Siyasal alanda partilerin büyük çoğunluğu bu
anayasa darbesine ilk günden tepki gösterdi; nihayetinde partilere düşman
Cumhurbaşkanı’nın onlar aleyhine nahoş kararlar almaya kalkışacağı aşikar. Önümüzdeki
süreçte başta Nahda olmak üzere siyasi partilere yönelik davalar ve tutuklama furyaları başlayabilir. Bu süreçte siyasilerin sindirme operasyonlarına sessiz kalmaları ve 2014 Anayasası’yla
elde ettikleri kazanımlardan kolayca vazgeçmeleri beklenmemeli. Hemen hepsi
siyasal diyalogdan yana olsa da “Robokop”
lakaplı Cumhurbaşkanı’nın siyasal manevra ve uzlaşma kabiliyetinden yoksunluğu
karşısında gerginlik giderek tırmanacaktır. Tam da bu karakterinin kendisine olan desteği orta vadede eritmesi mümkün. Her şeye rağmen Tunus’ta Mısır senaryosunun
da, Suriye senaryosunun da tekrarlanma ihtimali kanaatimce yok. Ne Tunus’un iç yapısı
ve aktörleri ne de uluslararası güçler buna izin verecektir.

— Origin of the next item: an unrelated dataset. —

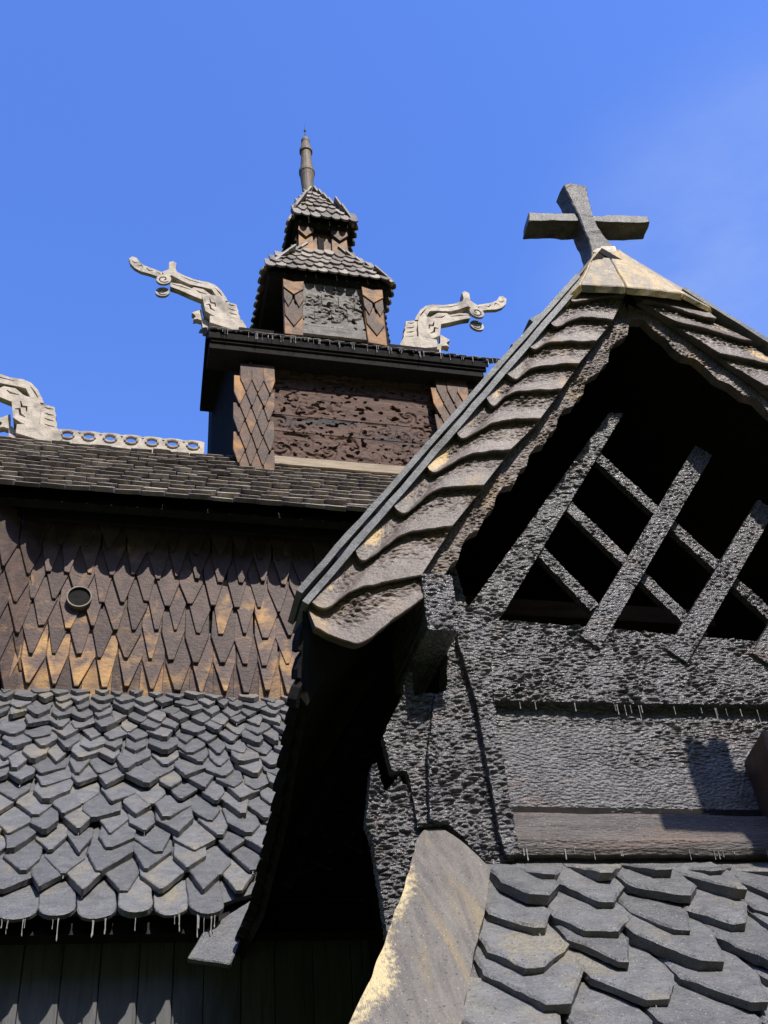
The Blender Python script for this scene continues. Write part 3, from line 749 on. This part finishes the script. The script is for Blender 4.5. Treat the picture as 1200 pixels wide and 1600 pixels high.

Son olarak Tunus’ta yaşananlar, karşı-devrimci dalganın yeni versiyonu olsa da, olan biteni salt bir
Ortadoğu hikayesi olarak okumak yanlış. 2008’den bu yana dünyada İkinci
Dünya Savaşı sonrası kurulan ama artık sürdürülemez olan uluslararası sistemin sancılarına
şahit oluyoruz. Ortadoğu’da kanlı olduğu için çok göze batan sürecin daha ağır
çekim ve kansız benzerleri dünyanın dört bir köşesinde yaşanıyor. Siyaset kurumuna
güvensizlik, işsizlik ve iktisadi problemler, halk hareketleri vs. hemen her yerde. Artık devletler ile
uluslararası kuruluşlar ve şirketler tek aktör değil; tarihte yeni olan bir şeye,
bireyin aktörlüğüne de şahit oluyoruz. Bireylerin son derece sahici talepleri
çözüme kavuşturulmadan bölgede devrimciler de, karşı-devrimciler de kazanmış
olmayacak ve bu kavga daha uzun yıllar sürüp gidecek.